W testamencie ks. proboszcz Jan Kruczała napisał, że przed ponad 30 laty ofiarował swoje cierpienia, żeby mógł tu powstać nowy kościół, a kiedy był już na emeryturze – żeby ta świątynia nigdy nie stała pusta.
Niemal przed stu laty – 15 października 1922 roku – książę biskup Adam Sapieha ustanowił w Kobiernicach parafię św. Urbana. Jej pierwszym proboszczem został ks. Antoni Grzymała.
Przez kolejne 70 lat wiernym służyła świątynia, która z czasem nie była w stanie ich pomieścić. Nie brakuje tych, którzy wciąż pamiętają tamte czasy. W grudniu 1978 roku ówczesny proboszcz ks. Jan Kruczała uzyskał zgodę na budowę nowej świątyni. Po raz pierwszy sprawowano w niej Mszę św. 27 października 1991 roku, rok później – 4 października, kościół, któremu nadano tytuł Niepokalanego Poczęcia NMP, poświęcił bp Tadeusz Rakoczy.
Ksiądz Kruczała służył wspólnocie przez 30 lat. Zmarł w 1999 roku, a jego następcą został ks. Marek Kręcioch. Po jego nagłej śmierci w styczniu 2020 roku obowiązki administratora przejął tu ks. Jan Franc.
Czas epidemii był trudny, ale o 30. rocznicy pierwszej Mszy św. w nowym kościele mieszkańcy chcieli pamiętać. Stała się ona także początkiem świętowania stulecia parafii, które będzie miało miejsce w październiku tego roku. Na mocy decyzji Penitencjarii Apostolskiej każdy, kto nawiedzi kobiernicki kościół do 30 października tego roku, może uzyskać odpust zupełny, spełniając wymagane warunki.
– Rok jubileuszowy chcemy przeżyć w sposób dojrzały, licząc się z koniecznością zmiany planów z powodu epidemii – mówi ks. Franc. – Przygotowania włączamy w rok liturgiczny. Po październikowej inauguracji, w listopadzie modliliśmy się za naszych zmarłych, w grudniu – za rodziny, w styczniu zwróciliśmy uwagę na chrzest.

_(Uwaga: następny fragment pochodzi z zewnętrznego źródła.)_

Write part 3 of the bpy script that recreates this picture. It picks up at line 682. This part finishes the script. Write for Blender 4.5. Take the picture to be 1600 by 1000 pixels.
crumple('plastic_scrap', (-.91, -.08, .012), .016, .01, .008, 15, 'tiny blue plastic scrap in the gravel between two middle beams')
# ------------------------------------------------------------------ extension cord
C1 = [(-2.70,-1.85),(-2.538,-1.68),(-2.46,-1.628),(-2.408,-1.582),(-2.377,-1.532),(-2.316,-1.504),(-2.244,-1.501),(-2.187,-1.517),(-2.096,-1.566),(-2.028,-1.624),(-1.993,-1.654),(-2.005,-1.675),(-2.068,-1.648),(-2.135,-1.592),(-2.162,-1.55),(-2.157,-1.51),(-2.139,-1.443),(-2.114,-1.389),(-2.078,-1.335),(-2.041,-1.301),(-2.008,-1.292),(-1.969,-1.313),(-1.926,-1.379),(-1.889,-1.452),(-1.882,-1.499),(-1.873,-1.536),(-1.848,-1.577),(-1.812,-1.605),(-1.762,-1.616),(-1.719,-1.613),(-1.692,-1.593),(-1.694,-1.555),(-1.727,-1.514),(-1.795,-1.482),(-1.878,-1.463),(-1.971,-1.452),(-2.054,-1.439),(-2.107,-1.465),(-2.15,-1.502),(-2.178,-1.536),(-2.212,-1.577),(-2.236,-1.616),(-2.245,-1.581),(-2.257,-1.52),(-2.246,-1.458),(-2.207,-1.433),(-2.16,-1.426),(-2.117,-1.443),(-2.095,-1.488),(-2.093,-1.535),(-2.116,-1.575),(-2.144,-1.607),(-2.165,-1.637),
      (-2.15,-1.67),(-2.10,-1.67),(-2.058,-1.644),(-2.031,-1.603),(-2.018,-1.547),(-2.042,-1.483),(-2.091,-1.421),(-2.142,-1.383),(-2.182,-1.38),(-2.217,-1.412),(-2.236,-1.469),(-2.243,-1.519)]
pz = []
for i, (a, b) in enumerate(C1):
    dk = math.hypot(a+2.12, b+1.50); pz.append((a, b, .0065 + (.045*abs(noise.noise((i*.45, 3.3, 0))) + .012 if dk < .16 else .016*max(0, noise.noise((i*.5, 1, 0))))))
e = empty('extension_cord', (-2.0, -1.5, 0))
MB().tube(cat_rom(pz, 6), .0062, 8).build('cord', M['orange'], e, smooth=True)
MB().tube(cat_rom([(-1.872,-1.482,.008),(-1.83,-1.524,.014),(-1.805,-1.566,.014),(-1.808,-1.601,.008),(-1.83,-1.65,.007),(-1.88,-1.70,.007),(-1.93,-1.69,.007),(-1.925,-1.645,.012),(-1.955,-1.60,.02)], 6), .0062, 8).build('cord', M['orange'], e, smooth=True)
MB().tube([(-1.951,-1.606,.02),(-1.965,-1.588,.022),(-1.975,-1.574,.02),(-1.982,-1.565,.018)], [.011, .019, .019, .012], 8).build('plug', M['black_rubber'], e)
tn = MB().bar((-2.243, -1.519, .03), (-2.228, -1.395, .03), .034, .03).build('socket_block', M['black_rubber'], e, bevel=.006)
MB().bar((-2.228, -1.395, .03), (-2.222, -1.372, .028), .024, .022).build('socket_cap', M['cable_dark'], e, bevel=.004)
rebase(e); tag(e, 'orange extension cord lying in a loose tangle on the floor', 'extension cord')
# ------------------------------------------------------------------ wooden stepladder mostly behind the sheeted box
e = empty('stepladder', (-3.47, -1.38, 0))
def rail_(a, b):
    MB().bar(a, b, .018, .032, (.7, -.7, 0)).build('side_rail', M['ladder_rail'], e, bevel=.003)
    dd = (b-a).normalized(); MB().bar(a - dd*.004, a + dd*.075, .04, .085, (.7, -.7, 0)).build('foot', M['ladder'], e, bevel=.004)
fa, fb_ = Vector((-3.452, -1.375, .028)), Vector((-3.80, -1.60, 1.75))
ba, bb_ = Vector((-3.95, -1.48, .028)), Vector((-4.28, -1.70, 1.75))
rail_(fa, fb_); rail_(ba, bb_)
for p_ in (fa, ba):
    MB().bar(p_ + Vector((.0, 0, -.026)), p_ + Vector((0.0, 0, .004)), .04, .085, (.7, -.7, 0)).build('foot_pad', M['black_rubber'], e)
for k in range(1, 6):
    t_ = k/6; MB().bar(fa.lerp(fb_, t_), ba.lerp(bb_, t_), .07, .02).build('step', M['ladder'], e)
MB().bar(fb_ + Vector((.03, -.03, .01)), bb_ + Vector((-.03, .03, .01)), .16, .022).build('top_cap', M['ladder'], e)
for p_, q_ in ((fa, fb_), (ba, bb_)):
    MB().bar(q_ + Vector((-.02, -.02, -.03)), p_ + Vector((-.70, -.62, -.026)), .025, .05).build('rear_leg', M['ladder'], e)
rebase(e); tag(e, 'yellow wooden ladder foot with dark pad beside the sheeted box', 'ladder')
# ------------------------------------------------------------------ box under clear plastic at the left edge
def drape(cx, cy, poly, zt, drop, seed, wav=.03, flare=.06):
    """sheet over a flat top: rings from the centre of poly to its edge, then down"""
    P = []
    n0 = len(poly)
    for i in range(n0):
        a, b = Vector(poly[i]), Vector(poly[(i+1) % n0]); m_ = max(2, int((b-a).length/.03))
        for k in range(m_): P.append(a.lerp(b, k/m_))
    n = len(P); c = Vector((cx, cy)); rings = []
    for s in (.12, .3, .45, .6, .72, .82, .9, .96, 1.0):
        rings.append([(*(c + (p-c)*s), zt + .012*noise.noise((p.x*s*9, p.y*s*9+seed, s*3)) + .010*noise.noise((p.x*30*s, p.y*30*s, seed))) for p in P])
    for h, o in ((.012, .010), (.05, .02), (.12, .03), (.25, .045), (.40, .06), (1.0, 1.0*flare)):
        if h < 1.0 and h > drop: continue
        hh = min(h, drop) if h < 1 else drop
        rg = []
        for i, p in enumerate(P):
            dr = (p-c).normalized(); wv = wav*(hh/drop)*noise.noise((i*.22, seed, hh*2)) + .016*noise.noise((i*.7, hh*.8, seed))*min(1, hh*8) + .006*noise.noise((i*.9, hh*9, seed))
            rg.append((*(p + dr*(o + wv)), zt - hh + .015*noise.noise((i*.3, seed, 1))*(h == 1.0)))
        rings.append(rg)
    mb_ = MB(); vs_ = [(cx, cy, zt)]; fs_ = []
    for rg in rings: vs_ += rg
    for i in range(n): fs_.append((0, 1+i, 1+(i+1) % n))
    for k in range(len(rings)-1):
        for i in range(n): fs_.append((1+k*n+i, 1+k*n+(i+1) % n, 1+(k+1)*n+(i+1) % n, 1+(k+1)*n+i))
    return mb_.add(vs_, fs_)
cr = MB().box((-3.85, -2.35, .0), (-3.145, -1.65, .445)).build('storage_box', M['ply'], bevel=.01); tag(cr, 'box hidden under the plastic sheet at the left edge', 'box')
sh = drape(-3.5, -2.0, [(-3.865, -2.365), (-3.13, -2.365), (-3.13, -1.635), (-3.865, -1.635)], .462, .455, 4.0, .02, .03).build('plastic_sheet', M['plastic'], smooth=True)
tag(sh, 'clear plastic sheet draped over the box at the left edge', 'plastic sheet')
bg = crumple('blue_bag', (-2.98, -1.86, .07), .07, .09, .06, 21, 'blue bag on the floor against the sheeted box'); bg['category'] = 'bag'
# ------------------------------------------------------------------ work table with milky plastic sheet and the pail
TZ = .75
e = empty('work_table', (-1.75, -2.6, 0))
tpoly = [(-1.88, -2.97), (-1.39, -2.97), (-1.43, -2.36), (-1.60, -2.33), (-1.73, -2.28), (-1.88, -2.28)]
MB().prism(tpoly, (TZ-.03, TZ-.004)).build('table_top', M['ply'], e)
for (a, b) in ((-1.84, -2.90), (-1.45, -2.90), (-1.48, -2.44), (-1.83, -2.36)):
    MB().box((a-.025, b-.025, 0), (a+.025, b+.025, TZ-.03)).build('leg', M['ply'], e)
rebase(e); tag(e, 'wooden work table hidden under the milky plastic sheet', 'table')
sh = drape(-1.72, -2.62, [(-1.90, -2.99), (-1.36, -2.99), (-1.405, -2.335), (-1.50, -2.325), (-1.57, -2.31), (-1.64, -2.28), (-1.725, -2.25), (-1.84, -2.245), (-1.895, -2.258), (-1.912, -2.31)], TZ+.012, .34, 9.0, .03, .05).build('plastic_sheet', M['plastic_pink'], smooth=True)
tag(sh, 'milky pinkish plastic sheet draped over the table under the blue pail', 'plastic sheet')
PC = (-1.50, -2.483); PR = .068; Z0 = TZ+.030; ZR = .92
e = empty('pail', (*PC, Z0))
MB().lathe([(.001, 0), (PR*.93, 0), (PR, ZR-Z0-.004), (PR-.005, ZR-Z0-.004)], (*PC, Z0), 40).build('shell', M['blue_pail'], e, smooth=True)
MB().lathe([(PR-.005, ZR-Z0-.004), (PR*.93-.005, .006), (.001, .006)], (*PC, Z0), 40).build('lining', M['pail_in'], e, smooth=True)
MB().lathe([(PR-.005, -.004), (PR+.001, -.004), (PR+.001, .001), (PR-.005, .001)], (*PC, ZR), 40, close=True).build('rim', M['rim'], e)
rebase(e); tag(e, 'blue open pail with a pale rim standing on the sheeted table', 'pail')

Powstaje też jubileuszowa wystawa zdjęć. – Pokolenie 30-latków nie pamięta starego kościoła. Jednak starsi parafianie zachowali pamiątki z tamtego czasu. Chcemy przypomnieć tę historię i okres budowy nowego kościoła, który powstawał w trudnych czasach. To ważne świadectwo wiary – dodaje ks. Franc.